You've heard the complaints over and over again.

Kids playing video games instead of playing the real version outside. But the folks at Electronic Arts [ERTS  Loading...      ()   ] are here to say that there's some value in playing one of their most stalwart franchises, "Madden."

EA commissioned the University of Oregon's Warsaw Sports Marketing Center to survey average NFL fans versus those that played "Madden."

The survey revealed that those who played "Madden" were 60 percent more knowledgeable about the game than those who just classified themselves as non-gaming fans of the league.

"This proves that our game is doing a tremendous service to the real sports," Peter Moore, president of EA Sports, told me. "Playing the game creates a better educated and more involved fan. And that means that all the people say gamers are wasting time while playing games on the couch are wrong. We've suspected it for years, but this proves that playing "Madden" helps create a deeper knowledge of the game that just watching on television."

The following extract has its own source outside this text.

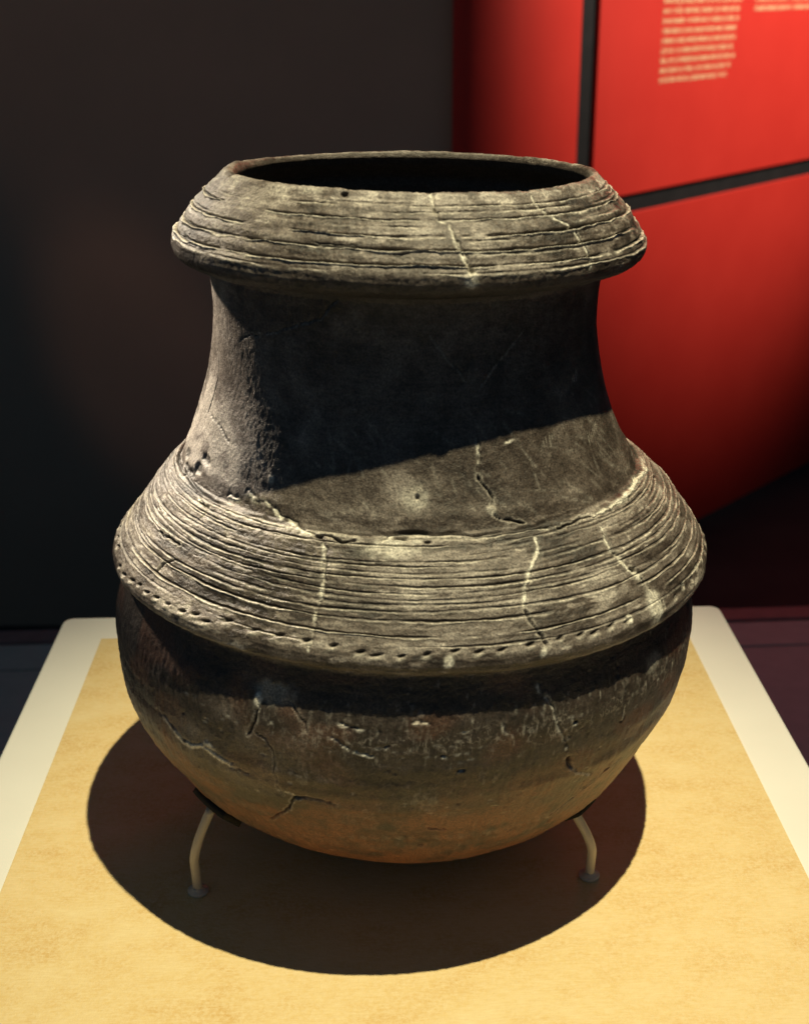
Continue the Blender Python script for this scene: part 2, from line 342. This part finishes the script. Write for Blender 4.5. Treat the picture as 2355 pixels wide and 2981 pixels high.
def profile(ds=.00025,sig=.0006):
    P=np.array(PZ,float);t=np.r_[0,np.cumsum(np.hypot(*np.diff(P,axis=0).T))]
    n=int(t[-1]/ds);tt=np.linspace(0,t[-1],n)
    q=np.stack([np.interp(tt,t,P[:,0]),np.interp(tt,t,P[:,1])],1)
    k=int(4*sig/ds);g=np.exp(-.5*(np.arange(-k,k+1)*ds/sig)**2);g/=g.sum()
    e=np.concatenate([2*q[0]-q[k:0:-1],q,2*q[-1]-q[-2:-k-2:-1]])
    q=np.stack([np.convolve(e[:,i],g,'valid') for i in(0,1)],1);q[:,0]=np.maximum(q[:,0],0)
    s=np.r_[0,np.cumsum(np.hypot(*np.diff(q,axis=0).T))]
    return s,q
CXT=[(0,.002),(.03,.003),(.07,-.0015),(.11,-.003),(.15,-.001),(.2,.001),(.23,.0045),(.25,.0045),(.265,.002),(.29,.0),(.33,-.0005),(.36,-.002),(.39,-.0025),(.41,-.0005),(.45,.0)]
AX=-.006
def cx(z):
    a=np.array(CXT);return np.interp(z,a[:,0],a[:,1])

S_ALL, Q_ALL = profile()

def rows():
    segs = [(0, .128, .005), (.128, .165, .0014), (.165, .303, .0010), (.303, .335, .00045), (.335, .409, .00026), (.409, .528, .0010),
            (.528, .556, .0006), (.556, .618, .00026), (.618, .625, .0005), (.625, .70, .002), (.70, S_ALL[-1], .007)]
    out = []
    for a, b, d in segs:
        n = max(2, int(round((b - a) / d))); out += list(np.linspace(a, b, n, endpoint=False))
    return np.array(out + [S_ALL[-1]])
SV = rows()
TF = 1.80
TH_ = np.concatenate([np.arange(-TF, TF, .0041), np.arange(TF, 2 * math.pi - TF, .016)])
NS, NT_ = len(SV), len(TH_)
RR, ZZ = np.interp(SV, S_ALL, Q_ALL[:, 0]), np.interp(SV, S_ALL, Q_ALL[:, 1])
# profile normals
dr = np.gradient(np.interp(S_ALL, S_ALL, Q_ALL[:, 0]), S_ALL); dz = np.gradient(Q_ALL[:, 1], S_ALL)
NR, NZ = np.interp(SV, S_ALL, dz), -np.interp(SV, S_ALL, dr)
ln = np.hypot(NR, NZ); NR, NZ = NR / ln, NZ / ln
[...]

Moore said he recently saw that first hand when he asked how his son knew how to recognize something on the football field. He told his dad that he had seen the play in "Madden."

The survey found that those who played Madden were 79 percent better in their general knowlege of the game, 54 percent better when being quizzed about game situations and 28 percent better on the rules of the game.

The survey also revealed that there was a correlation to the hours of play — the more a player said he or she played the game, the more knowledgeable they were in the survey's questions.

"We found what we thought we'd find," said Paul Swangard, the managing director of the Warsaw Sports Marketing Center.

The survey asked 36 questions. Madden players, on average, answered 22 of those questions correctly, while NFL fans who didn't play the game, on average, only got 14 right.